# Data extract:
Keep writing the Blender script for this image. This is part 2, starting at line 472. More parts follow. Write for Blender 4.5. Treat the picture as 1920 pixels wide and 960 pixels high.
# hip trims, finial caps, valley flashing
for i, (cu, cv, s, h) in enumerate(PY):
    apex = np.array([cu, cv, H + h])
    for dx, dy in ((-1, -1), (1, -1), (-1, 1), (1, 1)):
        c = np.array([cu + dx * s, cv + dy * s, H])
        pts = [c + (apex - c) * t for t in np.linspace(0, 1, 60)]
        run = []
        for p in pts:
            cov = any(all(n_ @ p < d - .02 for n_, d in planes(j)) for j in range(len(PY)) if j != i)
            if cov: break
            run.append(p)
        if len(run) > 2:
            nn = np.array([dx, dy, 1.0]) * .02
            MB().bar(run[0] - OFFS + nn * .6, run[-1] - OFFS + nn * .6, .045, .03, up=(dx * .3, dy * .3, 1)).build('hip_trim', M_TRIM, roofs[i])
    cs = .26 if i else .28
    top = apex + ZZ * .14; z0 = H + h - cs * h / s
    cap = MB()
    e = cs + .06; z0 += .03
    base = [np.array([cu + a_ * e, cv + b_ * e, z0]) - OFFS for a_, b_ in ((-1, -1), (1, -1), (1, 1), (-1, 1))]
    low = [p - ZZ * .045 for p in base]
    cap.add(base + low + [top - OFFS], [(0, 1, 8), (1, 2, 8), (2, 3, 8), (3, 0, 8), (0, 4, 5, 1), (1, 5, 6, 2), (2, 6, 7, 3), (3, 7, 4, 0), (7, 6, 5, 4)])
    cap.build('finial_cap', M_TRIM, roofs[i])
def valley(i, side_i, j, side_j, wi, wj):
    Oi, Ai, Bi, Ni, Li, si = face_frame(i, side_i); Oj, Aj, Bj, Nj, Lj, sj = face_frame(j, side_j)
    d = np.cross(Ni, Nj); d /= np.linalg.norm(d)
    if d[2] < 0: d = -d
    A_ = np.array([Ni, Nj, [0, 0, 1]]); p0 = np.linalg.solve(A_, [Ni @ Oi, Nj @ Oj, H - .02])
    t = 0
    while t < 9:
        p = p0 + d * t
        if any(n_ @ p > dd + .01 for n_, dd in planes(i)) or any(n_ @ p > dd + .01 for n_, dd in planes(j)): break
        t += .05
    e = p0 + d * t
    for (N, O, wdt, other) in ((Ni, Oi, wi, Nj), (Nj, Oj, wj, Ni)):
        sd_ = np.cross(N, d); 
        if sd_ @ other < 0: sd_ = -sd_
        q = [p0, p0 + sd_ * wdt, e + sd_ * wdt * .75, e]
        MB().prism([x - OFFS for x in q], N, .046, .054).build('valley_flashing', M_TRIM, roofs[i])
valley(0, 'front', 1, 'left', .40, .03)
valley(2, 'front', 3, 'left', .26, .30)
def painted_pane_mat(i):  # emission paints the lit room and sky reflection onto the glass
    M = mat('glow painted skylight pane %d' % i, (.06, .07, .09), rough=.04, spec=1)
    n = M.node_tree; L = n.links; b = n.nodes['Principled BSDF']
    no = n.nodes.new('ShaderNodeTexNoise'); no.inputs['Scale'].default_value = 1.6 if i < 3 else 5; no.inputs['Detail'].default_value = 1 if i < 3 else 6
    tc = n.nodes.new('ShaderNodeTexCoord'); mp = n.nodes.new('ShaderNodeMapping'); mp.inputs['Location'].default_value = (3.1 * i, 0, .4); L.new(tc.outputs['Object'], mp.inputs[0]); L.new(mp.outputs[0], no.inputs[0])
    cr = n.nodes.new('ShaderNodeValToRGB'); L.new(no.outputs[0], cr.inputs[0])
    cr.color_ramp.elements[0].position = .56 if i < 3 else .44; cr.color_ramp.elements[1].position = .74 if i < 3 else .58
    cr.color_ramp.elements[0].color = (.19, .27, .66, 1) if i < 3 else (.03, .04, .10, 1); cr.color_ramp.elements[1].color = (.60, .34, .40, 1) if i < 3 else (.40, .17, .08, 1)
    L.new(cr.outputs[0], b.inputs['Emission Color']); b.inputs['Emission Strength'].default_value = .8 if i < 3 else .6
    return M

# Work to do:
Find the line containing "n = M.node_tree;". Reproduce it exactly, along with every line after it through the last.

# Solution to this task:
    n = M.node_tree; L = n.links; b = n.nodes['Principled BSDF']
    no = n.nodes.new('ShaderNodeTexNoise'); no.inputs['Scale'].default_value = 1.6 if i < 3 else 5; no.inputs['Detail'].default_value = 1 if i < 3 else 6
    tc = n.nodes.new('ShaderNodeTexCoord'); mp = n.nodes.new('ShaderNodeMapping'); mp.inputs['Location'].default_value = (3.1 * i, 0, .4); L.new(tc.outputs['Object'], mp.inputs[0]); L.new(mp.outputs[0], no.inputs[0])
    cr = n.nodes.new('ShaderNodeValToRGB'); L.new(no.outputs[0], cr.inputs[0])
    cr.color_ramp.elements[0].position = .56 if i < 3 else .44; cr.color_ramp.elements[1].position = .74 if i < 3 else .58
    cr.color_ramp.elements[0].color = (.19, .27, .66, 1) if i < 3 else (.03, .04, .10, 1); cr.color_ramp.elements[1].color = (.60, .34, .40, 1) if i < 3 else (.40, .17, .08, 1)
    L.new(cr.outputs[0], b.inputs['Emission Color']); b.inputs['Emission Strength'].default_value = .8 if i < 3 else .6
    return M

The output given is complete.